For each of the challenges below, the documentation is JUST AS IMPORTANT as the code.
Good luck!!
Jenny
library(tidyverse)
I used library() to load the tidyverse package, which includes dplyr for data manipulation and readr for reading csv files. message=FALSE and warning=FALSE are set to suppress the loading messages in the output.
birthweight <- read_csv("data/birthweight_data.csv")
I used read_csv() from the readr package to read the birthweight data from the data folder into an object called birthweight. message=FALSE suppresses the column type messages.
birthweight %>%
group_by(plurality) %>%
summarise(mean_birthweight = mean(birthweight, na.rm = TRUE))
## # A tibble: 2 × 2
## plurality mean_birthweight
## <chr> <dbl>
## 1 singleton 3248.
## 2 twin 2311.
I used group_by() to split the data by the plurality column (which indicates twins vs singletons), then summarise() to calculate the mean birthweight for each group. na.rm = TRUE excludes any missing values from the calculation.
birthweight %>%
group_by(child_ethn) %>%
summarise(min_gest_age = min(gestation_age_w, na.rm = TRUE))
## # A tibble: 10 × 2
## child_ethn min_gest_age
## <chr> <chr>
## 1 Aboriginal/Torres Strait Islander 33
## 2 African/African-American 26
## 3 Caucasian 26
## 4 East Asian 33
## 5 Hispanic/Latino 37
## 6 Middle-Eastern 28
## 7 Missing 36
## 8 Polynesian/Melanesian 28
## 9 South Asian 28
## 10 South-East Asian 29
group_by() tells R which variable to use to split the data into groups. summarise() then calculates a summary statistic (like mean or min) for each group separately. the pipe %>% connects the steps together, passing the output of one function into the next.

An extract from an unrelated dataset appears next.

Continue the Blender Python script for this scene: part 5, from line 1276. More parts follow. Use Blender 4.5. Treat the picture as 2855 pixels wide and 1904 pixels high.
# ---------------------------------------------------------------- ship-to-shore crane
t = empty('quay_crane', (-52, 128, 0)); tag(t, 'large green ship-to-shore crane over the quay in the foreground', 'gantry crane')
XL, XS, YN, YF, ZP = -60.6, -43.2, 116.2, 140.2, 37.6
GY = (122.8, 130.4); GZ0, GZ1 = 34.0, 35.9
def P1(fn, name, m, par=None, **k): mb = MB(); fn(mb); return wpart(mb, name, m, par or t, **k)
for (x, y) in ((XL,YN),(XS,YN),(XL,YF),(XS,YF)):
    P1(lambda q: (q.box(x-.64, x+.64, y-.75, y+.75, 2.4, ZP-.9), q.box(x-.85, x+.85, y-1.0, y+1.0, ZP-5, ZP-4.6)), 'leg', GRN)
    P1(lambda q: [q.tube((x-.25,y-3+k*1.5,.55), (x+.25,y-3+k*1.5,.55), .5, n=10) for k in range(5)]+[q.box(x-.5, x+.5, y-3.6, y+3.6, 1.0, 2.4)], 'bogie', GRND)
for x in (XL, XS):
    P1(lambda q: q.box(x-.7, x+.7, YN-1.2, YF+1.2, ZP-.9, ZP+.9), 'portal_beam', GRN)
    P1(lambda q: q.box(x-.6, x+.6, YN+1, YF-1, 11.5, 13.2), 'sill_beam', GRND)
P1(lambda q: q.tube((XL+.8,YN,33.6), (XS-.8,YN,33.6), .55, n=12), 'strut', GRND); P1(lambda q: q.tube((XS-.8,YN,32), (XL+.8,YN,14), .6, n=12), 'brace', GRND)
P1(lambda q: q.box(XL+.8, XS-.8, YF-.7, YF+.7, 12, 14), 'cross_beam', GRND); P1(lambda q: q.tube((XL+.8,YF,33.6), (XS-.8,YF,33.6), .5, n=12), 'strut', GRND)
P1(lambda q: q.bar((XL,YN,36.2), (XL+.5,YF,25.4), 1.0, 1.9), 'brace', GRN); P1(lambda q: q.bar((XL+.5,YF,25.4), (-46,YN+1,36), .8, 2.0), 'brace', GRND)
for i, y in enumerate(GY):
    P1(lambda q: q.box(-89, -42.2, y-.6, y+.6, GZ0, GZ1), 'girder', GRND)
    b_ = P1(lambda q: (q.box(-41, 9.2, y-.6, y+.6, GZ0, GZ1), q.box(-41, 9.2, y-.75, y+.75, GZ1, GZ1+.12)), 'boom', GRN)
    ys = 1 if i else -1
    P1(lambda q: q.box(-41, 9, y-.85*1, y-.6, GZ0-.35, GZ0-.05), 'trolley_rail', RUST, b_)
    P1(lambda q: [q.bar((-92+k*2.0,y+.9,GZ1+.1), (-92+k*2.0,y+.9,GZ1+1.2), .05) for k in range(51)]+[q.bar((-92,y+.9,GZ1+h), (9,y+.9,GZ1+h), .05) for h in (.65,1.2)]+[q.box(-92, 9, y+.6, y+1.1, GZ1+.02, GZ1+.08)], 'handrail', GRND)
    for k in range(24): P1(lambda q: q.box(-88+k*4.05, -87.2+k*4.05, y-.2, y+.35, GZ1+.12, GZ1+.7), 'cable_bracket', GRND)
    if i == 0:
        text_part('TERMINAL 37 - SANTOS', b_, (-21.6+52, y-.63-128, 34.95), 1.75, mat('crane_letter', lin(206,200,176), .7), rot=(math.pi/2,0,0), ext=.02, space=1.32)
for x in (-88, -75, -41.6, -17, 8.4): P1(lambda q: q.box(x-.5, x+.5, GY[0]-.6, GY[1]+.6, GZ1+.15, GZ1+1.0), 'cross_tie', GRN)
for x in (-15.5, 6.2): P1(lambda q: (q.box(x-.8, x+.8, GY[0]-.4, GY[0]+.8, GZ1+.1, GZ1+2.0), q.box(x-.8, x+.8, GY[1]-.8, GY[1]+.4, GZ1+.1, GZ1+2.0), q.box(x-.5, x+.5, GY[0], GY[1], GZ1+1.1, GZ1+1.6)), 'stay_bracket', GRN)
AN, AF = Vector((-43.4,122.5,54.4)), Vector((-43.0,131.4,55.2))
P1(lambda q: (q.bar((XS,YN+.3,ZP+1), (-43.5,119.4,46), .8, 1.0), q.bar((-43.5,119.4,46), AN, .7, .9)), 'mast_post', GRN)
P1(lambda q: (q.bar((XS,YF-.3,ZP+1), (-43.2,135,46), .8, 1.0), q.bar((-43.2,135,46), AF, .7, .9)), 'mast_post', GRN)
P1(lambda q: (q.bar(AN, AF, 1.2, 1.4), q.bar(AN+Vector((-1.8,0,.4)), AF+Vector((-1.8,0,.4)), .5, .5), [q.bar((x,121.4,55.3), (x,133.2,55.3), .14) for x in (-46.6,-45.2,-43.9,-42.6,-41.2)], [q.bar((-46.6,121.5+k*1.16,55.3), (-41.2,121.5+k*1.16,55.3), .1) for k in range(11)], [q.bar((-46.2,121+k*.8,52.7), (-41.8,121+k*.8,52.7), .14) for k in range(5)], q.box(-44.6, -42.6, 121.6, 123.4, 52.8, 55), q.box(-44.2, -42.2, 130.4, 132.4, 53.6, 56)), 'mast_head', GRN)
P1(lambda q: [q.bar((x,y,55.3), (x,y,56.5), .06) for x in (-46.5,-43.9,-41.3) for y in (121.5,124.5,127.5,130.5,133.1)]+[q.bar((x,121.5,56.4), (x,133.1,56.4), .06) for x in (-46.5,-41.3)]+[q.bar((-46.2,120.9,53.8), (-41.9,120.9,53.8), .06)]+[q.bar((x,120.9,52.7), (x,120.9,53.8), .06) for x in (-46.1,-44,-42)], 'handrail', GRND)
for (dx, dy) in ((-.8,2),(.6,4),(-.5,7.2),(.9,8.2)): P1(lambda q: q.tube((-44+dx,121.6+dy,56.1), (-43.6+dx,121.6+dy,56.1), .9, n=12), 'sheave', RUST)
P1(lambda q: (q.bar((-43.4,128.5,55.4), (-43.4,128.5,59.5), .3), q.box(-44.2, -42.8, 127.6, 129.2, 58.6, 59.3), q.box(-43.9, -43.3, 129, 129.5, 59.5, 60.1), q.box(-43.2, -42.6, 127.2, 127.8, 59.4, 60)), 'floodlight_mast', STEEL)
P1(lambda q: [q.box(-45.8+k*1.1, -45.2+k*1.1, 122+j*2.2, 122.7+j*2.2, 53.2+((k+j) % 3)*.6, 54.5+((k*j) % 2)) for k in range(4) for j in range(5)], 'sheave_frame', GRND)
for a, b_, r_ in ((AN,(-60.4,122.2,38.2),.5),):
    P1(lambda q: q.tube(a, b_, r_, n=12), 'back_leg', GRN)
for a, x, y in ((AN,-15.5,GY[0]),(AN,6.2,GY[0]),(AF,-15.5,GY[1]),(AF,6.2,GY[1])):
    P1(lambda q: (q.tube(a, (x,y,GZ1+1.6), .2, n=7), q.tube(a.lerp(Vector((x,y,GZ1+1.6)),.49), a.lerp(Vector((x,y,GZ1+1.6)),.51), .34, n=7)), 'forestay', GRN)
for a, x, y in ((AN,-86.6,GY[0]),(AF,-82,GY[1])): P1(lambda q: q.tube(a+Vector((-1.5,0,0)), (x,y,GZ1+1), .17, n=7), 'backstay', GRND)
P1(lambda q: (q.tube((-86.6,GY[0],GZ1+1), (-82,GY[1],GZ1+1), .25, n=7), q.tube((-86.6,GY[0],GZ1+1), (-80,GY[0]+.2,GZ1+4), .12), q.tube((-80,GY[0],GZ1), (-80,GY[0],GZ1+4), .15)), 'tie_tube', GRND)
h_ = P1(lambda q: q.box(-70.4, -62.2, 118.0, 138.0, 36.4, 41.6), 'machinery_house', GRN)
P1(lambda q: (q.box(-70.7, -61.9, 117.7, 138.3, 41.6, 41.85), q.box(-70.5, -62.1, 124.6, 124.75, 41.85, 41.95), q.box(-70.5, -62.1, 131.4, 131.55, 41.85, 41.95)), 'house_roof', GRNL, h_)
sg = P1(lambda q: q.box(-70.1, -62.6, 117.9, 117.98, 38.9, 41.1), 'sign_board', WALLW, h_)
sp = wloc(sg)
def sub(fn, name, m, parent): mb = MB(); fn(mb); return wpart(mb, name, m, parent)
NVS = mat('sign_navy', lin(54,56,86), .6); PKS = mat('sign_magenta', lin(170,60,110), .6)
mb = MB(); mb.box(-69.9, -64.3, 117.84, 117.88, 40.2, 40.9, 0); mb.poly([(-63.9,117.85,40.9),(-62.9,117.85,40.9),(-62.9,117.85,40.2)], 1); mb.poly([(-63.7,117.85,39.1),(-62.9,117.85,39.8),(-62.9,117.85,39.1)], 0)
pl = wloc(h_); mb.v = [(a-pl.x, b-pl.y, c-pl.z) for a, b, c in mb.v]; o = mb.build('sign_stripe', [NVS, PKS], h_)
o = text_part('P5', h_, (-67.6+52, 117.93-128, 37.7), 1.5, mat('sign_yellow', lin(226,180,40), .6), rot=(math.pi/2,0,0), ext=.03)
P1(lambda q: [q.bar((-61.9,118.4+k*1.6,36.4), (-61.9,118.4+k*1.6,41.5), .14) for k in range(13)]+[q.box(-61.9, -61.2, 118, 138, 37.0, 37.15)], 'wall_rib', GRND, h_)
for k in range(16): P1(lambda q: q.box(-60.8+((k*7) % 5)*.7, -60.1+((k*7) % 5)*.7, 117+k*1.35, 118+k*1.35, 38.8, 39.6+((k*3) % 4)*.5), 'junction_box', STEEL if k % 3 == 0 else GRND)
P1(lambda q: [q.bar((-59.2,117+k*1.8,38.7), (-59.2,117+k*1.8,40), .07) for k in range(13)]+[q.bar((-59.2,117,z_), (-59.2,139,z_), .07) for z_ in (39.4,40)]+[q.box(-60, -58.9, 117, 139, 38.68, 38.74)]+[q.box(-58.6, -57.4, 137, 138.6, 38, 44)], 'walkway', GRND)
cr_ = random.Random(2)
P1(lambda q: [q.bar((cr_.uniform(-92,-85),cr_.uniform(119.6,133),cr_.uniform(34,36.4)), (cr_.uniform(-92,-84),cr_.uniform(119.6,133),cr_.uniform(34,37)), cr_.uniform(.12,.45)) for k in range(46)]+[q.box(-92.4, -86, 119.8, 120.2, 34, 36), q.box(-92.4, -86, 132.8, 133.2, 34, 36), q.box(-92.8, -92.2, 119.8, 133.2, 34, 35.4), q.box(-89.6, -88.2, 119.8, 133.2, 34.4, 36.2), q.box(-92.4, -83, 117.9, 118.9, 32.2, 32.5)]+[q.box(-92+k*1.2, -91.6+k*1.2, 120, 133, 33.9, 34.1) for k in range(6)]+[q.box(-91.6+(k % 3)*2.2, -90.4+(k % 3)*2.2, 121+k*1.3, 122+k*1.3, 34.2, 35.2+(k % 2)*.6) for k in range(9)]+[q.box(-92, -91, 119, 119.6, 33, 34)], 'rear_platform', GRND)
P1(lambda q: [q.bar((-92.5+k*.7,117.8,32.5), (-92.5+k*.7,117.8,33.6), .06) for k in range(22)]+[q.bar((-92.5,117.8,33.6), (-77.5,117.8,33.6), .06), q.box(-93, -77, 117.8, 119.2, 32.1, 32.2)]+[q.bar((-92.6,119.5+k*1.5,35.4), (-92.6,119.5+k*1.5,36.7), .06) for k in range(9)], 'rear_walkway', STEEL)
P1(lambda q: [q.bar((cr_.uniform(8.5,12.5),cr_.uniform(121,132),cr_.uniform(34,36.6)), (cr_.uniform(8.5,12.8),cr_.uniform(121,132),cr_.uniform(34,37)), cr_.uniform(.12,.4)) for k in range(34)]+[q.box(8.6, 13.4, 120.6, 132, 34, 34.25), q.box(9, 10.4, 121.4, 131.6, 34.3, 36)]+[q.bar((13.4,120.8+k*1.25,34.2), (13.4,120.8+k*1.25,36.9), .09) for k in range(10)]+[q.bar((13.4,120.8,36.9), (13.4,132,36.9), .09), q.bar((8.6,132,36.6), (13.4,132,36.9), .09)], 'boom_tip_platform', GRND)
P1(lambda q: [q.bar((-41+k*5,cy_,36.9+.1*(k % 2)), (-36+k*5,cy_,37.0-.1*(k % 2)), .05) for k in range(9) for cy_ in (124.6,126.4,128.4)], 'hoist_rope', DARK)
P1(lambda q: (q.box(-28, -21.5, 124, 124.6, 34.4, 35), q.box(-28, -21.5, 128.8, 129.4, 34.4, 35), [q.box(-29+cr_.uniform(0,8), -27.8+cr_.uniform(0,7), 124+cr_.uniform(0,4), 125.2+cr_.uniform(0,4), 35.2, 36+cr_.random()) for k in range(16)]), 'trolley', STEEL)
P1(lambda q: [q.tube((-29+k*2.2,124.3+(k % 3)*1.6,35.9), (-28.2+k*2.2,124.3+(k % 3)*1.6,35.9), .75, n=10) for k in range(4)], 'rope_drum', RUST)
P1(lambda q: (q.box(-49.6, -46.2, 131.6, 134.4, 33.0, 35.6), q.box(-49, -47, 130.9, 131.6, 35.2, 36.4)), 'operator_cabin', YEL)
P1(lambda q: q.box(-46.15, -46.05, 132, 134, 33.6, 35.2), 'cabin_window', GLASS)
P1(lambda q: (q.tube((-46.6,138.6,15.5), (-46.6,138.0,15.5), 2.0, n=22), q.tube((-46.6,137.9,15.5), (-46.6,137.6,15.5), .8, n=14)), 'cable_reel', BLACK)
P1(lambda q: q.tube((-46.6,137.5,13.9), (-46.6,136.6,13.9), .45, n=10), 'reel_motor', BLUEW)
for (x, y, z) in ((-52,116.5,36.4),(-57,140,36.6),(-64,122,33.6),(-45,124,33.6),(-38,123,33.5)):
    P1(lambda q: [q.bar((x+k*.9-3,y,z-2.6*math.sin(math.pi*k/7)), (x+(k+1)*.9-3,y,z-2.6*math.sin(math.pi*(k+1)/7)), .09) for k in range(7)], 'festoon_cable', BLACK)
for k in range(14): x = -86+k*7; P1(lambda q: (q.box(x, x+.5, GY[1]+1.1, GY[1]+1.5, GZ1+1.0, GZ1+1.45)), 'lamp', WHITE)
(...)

Useful resource: https://dplyr.tidyverse.org/reference/group_by.html
I used
markdown syntax for embedding an image. The ![baby] acts as the alt text
(a description of the image for accessibility), while
(images/babycay.jpg) is the file path pointing to the specific images in
the ‘images’ file.
birthweight %>%
group_by(plurality) %>%
summarise(mean_birthweight = mean(birthweight, na.rm = TRUE)) %>%
write_csv("data/mean_birthweight_summary.csv")
I used write_csv() to save the mean birthweight summary to a new csv file in the data folder. This reuses the same group_by() and summarise() pipeline from challenge 4.